> _SET TASK_: Quote the material below exactly as written, from the first line to the line that holds "scn = bpy.context.scene", endpoints included.

> _DATASET EXCERPT_:
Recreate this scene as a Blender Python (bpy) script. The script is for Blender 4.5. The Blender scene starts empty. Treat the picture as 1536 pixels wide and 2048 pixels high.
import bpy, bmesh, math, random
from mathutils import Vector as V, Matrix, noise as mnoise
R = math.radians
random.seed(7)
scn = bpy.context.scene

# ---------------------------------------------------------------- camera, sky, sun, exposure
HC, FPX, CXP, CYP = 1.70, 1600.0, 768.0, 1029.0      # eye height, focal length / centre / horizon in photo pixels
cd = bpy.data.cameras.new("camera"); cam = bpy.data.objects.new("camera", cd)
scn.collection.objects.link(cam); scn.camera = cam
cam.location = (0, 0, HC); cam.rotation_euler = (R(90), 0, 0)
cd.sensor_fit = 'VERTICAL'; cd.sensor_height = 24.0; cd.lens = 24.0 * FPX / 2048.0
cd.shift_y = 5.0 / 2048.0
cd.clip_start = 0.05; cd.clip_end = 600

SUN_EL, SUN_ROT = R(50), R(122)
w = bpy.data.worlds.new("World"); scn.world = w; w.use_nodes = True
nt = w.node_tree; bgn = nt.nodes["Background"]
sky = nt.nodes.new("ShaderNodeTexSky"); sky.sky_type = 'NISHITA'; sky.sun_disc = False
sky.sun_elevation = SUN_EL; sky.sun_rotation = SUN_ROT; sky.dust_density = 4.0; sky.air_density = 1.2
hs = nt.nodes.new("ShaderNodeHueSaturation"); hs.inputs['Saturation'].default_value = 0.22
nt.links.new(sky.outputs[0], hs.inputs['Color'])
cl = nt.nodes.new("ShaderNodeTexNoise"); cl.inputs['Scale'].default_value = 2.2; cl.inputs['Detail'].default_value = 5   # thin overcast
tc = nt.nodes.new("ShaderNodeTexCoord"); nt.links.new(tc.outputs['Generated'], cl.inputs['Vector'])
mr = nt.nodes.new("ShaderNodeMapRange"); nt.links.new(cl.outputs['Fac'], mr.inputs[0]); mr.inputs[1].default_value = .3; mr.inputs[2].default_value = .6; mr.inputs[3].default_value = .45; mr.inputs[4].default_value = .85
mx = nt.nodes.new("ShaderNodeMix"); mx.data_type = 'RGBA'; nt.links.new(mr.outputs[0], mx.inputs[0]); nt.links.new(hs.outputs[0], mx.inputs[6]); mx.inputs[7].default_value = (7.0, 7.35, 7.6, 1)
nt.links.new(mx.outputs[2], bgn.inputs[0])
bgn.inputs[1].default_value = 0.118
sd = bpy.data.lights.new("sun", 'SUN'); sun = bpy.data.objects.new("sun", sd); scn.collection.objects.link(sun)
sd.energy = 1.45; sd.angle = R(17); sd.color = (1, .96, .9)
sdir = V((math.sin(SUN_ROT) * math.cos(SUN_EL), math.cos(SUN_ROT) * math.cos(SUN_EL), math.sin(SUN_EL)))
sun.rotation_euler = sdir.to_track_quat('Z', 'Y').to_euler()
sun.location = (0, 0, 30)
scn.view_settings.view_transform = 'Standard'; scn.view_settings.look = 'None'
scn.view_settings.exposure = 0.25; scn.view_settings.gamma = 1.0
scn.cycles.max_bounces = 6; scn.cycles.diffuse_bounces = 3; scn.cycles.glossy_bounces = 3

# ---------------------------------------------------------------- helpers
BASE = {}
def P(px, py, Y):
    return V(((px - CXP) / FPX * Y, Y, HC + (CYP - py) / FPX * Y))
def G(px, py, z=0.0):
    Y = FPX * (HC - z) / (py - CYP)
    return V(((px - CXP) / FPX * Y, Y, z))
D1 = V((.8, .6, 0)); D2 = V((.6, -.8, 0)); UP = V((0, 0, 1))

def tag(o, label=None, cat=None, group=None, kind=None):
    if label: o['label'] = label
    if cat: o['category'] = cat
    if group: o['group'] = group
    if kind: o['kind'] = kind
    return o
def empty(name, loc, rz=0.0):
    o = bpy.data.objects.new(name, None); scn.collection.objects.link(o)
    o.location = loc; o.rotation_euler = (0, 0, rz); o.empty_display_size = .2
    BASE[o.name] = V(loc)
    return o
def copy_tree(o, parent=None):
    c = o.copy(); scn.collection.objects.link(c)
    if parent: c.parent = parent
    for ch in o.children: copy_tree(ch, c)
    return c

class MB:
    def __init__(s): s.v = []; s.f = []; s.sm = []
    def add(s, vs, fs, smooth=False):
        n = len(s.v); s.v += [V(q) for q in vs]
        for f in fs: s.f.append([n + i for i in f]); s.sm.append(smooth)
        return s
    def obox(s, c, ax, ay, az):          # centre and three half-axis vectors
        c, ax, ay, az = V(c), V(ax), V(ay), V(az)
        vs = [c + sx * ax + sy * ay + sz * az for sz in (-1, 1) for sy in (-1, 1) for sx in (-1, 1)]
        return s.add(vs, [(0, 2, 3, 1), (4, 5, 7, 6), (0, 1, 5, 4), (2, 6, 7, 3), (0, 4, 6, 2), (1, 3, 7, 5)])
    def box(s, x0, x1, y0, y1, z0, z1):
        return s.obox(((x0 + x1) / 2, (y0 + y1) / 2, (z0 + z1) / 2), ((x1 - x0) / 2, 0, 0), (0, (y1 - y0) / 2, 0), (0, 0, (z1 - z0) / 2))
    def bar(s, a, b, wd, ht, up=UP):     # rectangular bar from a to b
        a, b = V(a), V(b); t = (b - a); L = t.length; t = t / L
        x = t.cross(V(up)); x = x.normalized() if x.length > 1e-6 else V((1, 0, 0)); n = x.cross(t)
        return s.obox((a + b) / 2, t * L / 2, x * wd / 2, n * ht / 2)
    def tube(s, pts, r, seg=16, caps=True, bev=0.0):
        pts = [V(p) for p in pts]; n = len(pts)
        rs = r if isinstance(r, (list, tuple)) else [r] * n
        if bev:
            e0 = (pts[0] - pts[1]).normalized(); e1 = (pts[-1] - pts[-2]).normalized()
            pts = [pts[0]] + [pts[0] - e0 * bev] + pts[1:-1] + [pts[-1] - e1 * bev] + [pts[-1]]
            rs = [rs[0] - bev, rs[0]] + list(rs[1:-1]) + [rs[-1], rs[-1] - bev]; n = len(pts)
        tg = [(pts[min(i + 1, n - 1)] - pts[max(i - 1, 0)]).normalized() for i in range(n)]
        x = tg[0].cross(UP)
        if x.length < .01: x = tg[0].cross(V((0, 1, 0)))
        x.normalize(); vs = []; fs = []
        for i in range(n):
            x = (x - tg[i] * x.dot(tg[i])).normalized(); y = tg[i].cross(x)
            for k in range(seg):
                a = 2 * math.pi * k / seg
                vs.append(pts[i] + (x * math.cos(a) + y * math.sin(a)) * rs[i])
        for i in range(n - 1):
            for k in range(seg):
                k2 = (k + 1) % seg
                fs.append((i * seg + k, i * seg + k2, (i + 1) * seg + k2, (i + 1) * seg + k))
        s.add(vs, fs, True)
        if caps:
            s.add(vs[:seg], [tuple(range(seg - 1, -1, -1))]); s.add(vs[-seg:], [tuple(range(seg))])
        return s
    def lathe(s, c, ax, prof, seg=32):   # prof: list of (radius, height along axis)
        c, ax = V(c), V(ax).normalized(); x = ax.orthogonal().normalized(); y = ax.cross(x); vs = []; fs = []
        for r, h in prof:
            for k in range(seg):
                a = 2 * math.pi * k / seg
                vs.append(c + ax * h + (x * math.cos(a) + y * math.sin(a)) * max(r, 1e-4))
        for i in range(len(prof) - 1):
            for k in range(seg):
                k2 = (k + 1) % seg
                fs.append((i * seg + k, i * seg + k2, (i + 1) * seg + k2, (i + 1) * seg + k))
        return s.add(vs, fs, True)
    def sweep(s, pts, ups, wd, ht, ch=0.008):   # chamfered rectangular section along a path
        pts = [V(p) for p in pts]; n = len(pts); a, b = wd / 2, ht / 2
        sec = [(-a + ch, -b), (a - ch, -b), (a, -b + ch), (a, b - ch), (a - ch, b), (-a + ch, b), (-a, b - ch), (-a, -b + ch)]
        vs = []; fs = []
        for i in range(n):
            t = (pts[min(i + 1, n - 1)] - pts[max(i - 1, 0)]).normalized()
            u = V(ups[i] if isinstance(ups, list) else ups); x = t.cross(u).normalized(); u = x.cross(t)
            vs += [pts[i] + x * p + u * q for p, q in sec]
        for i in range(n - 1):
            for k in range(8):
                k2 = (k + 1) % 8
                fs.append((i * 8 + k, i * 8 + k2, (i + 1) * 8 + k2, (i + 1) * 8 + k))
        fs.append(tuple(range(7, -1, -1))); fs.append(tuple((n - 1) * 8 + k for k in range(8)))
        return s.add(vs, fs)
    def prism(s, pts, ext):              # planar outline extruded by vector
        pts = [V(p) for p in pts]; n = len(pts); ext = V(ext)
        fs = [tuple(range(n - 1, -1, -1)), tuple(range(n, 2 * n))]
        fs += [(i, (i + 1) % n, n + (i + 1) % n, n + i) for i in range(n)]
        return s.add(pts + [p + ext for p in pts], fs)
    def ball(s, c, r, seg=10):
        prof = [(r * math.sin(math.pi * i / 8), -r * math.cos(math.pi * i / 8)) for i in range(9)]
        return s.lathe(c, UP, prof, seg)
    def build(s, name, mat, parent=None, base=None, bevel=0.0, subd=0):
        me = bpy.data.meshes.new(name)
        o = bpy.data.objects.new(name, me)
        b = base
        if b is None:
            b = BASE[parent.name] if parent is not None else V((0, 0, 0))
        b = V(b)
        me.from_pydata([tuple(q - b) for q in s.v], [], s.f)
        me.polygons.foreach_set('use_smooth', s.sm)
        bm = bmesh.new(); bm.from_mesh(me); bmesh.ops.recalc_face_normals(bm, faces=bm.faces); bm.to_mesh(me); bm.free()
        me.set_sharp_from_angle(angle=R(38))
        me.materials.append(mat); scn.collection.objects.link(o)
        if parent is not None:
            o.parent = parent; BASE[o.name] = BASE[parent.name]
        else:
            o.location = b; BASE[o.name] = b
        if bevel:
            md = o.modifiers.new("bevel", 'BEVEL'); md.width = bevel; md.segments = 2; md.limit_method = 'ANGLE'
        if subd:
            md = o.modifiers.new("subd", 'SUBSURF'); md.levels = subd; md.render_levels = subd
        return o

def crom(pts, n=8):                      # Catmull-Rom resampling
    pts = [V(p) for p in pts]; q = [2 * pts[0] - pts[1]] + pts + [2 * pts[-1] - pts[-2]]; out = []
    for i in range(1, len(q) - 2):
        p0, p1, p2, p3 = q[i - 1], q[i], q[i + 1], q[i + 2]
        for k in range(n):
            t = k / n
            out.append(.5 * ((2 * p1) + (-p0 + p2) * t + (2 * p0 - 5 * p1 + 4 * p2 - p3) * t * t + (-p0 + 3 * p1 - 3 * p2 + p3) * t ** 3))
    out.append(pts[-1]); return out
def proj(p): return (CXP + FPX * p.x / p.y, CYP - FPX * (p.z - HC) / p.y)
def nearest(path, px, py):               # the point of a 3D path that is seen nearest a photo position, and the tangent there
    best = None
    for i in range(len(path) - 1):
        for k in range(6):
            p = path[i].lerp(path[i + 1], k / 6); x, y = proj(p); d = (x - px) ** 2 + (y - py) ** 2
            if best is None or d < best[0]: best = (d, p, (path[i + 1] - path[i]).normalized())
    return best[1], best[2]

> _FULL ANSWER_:
Recreate this scene as a Blender Python (bpy) script. The script is for Blender 4.5. The Blender scene starts empty. Treat the picture as 1536 pixels wide and 2048 pixels high.
import bpy, bmesh, math, random
from mathutils import Vector as V, Matrix, noise as mnoise
R = math.radians
random.seed(7)
scn = bpy.context.scene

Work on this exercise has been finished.